A careful parsing of Deputy Attorney General Rosenstein's language leaves room for a spring collusion surprise, but that looks increasingly unlikely, and it has been clear for some time that Special Counsel Robert Mueller's investigation was heading in a different direction from the Republicans' greatest fear and the Democrats' greatest hope.

Mueller's indictment of some artful Russian spies won't stop the other investigations either, but they are hamstrung by credibility problems throughout, and it's a safe bet they aren't going anywhere. Particularly now that so many in Washington D.C. have egg on their face, not least among them every single person at the FBI.

And it won't stop the grassy-knoll conspiracy junkies who have been backsliding around, post-indictment, with suggestions that somehow - and this is a classic desperation mindset - the utter absence of prosecutable evidence of collusion is still prosecutable evidence of collusion.

And once any conspiracy theory reaches that critical point - when no evidence is the evidence - it's time to call in the dogs and put out the fire.
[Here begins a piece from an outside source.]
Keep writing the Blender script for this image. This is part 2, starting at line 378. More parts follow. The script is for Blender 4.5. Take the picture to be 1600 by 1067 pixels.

Partisan hacks, of the deeply steeped variety, won't be able to see, and will certainly never admit, that the brilliance of the Russian operation was in its duping of virtually everyone. Each will continue to insist the other side was more duped than they were and, in a sordid twist, will insist that either winning, or losing, the election proves them right.

But neither claim is true, and the sad reality is that everybody was duped equally, even spectacularly, and while the Russian agents are at home dancing the kazachok, many Americans are left standing around with severe political hangovers and no real idea who it was that drove them home.

What's clear from the latest indictment is that in some manner, to some degree, it was Russia that drove us home. We were drunk on partisanship, on self-absorption, and we were arrogant. And we got beaten. Badly. By experts.

And what makes that pain even more acute, in a grown-up world, is that we have only ourselves to blame.